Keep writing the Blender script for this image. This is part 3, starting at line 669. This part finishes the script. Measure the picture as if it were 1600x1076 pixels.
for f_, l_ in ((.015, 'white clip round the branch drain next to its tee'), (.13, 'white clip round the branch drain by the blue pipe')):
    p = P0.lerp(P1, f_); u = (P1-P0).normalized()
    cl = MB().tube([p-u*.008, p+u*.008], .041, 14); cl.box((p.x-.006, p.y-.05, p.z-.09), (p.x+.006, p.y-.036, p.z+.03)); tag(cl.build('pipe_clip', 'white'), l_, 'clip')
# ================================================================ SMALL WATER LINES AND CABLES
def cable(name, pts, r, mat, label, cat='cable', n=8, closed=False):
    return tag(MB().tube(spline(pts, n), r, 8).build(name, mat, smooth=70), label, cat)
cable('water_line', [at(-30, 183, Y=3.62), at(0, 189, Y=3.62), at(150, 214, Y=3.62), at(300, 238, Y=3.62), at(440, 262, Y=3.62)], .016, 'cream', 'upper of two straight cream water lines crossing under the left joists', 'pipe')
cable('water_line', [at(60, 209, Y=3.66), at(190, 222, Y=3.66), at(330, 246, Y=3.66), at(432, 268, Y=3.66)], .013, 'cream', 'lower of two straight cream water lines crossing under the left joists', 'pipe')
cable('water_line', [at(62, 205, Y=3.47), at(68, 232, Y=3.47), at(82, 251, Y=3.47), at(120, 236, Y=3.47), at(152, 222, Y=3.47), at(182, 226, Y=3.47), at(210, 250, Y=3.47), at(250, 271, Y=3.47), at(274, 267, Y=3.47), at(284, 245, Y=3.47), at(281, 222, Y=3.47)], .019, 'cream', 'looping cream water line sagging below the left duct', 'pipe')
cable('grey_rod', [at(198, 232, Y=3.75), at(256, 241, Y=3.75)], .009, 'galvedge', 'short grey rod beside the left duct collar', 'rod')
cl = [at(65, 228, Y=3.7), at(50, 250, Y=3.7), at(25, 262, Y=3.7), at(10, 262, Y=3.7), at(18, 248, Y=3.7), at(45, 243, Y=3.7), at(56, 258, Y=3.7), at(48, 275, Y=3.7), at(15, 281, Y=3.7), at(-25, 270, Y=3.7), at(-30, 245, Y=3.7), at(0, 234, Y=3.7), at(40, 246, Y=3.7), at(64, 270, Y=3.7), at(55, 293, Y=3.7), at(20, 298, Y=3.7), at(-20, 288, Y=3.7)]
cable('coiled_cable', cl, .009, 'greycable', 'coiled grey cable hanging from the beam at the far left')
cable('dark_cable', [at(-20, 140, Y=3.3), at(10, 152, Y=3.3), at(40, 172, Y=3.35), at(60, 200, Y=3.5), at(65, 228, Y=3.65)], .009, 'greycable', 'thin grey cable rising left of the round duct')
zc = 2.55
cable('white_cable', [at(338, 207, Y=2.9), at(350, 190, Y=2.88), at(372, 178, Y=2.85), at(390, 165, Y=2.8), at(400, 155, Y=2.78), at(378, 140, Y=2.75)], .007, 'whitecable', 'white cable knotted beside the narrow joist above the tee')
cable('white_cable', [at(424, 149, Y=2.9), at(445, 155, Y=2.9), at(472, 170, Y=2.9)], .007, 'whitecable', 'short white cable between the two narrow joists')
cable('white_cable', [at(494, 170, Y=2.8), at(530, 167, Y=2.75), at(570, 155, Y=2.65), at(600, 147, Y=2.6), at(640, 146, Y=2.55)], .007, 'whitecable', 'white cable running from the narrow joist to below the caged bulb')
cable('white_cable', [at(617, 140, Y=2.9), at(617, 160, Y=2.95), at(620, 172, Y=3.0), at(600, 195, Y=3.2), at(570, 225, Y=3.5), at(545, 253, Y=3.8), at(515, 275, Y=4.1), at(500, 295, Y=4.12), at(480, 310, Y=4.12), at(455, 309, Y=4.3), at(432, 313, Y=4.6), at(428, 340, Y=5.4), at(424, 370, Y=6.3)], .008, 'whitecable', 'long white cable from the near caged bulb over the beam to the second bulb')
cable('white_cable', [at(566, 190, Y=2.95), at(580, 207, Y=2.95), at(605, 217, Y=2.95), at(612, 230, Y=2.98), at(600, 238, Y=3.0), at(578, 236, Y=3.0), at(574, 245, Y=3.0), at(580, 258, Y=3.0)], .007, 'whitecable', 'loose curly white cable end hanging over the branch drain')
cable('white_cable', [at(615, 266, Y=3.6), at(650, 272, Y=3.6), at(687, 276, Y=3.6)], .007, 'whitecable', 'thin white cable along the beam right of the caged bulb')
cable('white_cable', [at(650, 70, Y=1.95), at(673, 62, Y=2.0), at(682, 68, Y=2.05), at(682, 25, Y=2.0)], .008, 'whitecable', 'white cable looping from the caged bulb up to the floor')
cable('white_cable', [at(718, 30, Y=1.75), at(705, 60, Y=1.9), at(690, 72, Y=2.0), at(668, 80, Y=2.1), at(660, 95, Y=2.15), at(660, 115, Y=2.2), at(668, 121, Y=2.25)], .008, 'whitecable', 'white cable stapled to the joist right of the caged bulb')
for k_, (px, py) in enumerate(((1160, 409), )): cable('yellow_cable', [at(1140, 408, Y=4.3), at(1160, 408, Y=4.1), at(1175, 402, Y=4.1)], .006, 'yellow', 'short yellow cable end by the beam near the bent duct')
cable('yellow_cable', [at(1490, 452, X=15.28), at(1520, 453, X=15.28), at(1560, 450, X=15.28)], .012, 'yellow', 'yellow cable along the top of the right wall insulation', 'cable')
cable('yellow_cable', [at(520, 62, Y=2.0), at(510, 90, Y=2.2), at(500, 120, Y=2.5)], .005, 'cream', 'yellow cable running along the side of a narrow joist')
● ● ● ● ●
Return all the data exactly as given.

Keep writing the Blender script for this image. This is part 3, starting at line 669. This part finishes the script. Measure the picture as if it were 1600x1076 pixels.
for f_, l_ in ((.015, 'white clip round the branch drain next to its tee'), (.13, 'white clip round the branch drain by the blue pipe')):
    p = P0.lerp(P1, f_); u = (P1-P0).normalized()
    cl = MB().tube([p-u*.008, p+u*.008], .041, 14); cl.box((p.x-.006, p.y-.05, p.z-.09), (p.x+.006, p.y-.036, p.z+.03)); tag(cl.build('pipe_clip', 'white'), l_, 'clip')
# ================================================================ SMALL WATER LINES AND CABLES
def cable(name, pts, r, mat, label, cat='cable', n=8, closed=False):
    return tag(MB().tube(spline(pts, n), r, 8).build(name, mat, smooth=70), label, cat)
cable('water_line', [at(-30, 183, Y=3.62), at(0, 189, Y=3.62), at(150, 214, Y=3.62), at(300, 238, Y=3.62), at(440, 262, Y=3.62)], .016, 'cream', 'upper of two straight cream water lines crossing under the left joists', 'pipe')
cable('water_line', [at(60, 209, Y=3.66), at(190, 222, Y=3.66), at(330, 246, Y=3.66), at(432, 268, Y=3.66)], .013, 'cream', 'lower of two straight cream water lines crossing under the left joists', 'pipe')
cable('water_line', [at(62, 205, Y=3.47), at(68, 232, Y=3.47), at(82, 251, Y=3.47), at(120, 236, Y=3.47), at(152, 222, Y=3.47), at(182, 226, Y=3.47), at(210, 250, Y=3.47), at(250, 271, Y=3.47), at(274, 267, Y=3.47), at(284, 245, Y=3.47), at(281, 222, Y=3.47)], .019, 'cream', 'looping cream water line sagging below the left duct', 'pipe')
cable('grey_rod', [at(198, 232, Y=3.75), at(256, 241, Y=3.75)], .009, 'galvedge', 'short grey rod beside the left duct collar', 'rod')
cl = [at(65, 228, Y=3.7), at(50, 250, Y=3.7), at(25, 262, Y=3.7), at(10, 262, Y=3.7), at(18, 248, Y=3.7), at(45, 243, Y=3.7), at(56, 258, Y=3.7), at(48, 275, Y=3.7), at(15, 281, Y=3.7), at(-25, 270, Y=3.7), at(-30, 245, Y=3.7), at(0, 234, Y=3.7), at(40, 246, Y=3.7), at(64, 270, Y=3.7), at(55, 293, Y=3.7), at(20, 298, Y=3.7), at(-20, 288, Y=3.7)]
cable('coiled_cable', cl, .009, 'greycable', 'coiled grey cable hanging from the beam at the far left')
cable('dark_cable', [at(-20, 140, Y=3.3), at(10, 152, Y=3.3), at(40, 172, Y=3.35), at(60, 200, Y=3.5), at(65, 228, Y=3.65)], .009, 'greycable', 'thin grey cable rising left of the round duct')
zc = 2.55
cable('white_cable', [at(338, 207, Y=2.9), at(350, 190, Y=2.88), at(372, 178, Y=2.85), at(390, 165, Y=2.8), at(400, 155, Y=2.78), at(378, 140, Y=2.75)], .007, 'whitecable', 'white cable knotted beside the narrow joist above the tee')
cable('white_cable', [at(424, 149, Y=2.9), at(445, 155, Y=2.9), at(472, 170, Y=2.9)], .007, 'whitecable', 'short white cable between the two narrow joists')
cable('white_cable', [at(494, 170, Y=2.8), at(530, 167, Y=2.75), at(570, 155, Y=2.65), at(600, 147, Y=2.6), at(640, 146, Y=2.55)], .007, 'whitecable', 'white cable running from the narrow joist to below the caged bulb')
cable('white_cable', [at(617, 140, Y=2.9), at(617, 160, Y=2.95), at(620, 172, Y=3.0), at(600, 195, Y=3.2), at(570, 225, Y=3.5), at(545, 253, Y=3.8), at(515, 275, Y=4.1), at(500, 295, Y=4.12), at(480, 310, Y=4.12), at(455, 309, Y=4.3), at(432, 313, Y=4.6), at(428, 340, Y=5.4), at(424, 370, Y=6.3)], .008, 'whitecable', 'long white cable from the near caged bulb over the beam to the second bulb')
cable('white_cable', [at(566, 190, Y=2.95), at(580, 207, Y=2.95), at(605, 217, Y=2.95), at(612, 230, Y=2.98), at(600, 238, Y=3.0), at(578, 236, Y=3.0), at(574, 245, Y=3.0), at(580, 258, Y=3.0)], .007, 'whitecable', 'loose curly white cable end hanging over the branch drain')
cable('white_cable', [at(615, 266, Y=3.6), at(650, 272, Y=3.6), at(687, 276, Y=3.6)], .007, 'whitecable', 'thin white cable along the beam right of the caged bulb')
cable('white_cable', [at(650, 70, Y=1.95), at(673, 62, Y=2.0), at(682, 68, Y=2.05), at(682, 25, Y=2.0)], .008, 'whitecable', 'white cable looping from the caged bulb up to the floor')
cable('white_cable', [at(718, 30, Y=1.75), at(705, 60, Y=1.9), at(690, 72, Y=2.0), at(668, 80, Y=2.1), at(660, 95, Y=2.15), at(660, 115, Y=2.2), at(668, 121, Y=2.25)], .008, 'whitecable', 'white cable stapled to the joist right of the caged bulb')
for k_, (px, py) in enumerate(((1160, 409), )): cable('yellow_cable', [at(1140, 408, Y=4.3), at(1160, 408, Y=4.1), at(1175, 402, Y=4.1)], .006, 'yellow', 'short yellow cable end by the beam near the bent duct')
cable('yellow_cable', [at(1490, 452, X=15.28), at(1520, 453, X=15.28), at(1560, 450, X=15.28)], .012, 'yellow', 'yellow cable along the top of the right wall insulation', 'cable')
cable('yellow_cable', [at(520, 62, Y=2.0), at(510, 90, Y=2.2), at(500, 120, Y=2.5)], .005, 'cream', 'yellow cable running along the side of a narrow joist')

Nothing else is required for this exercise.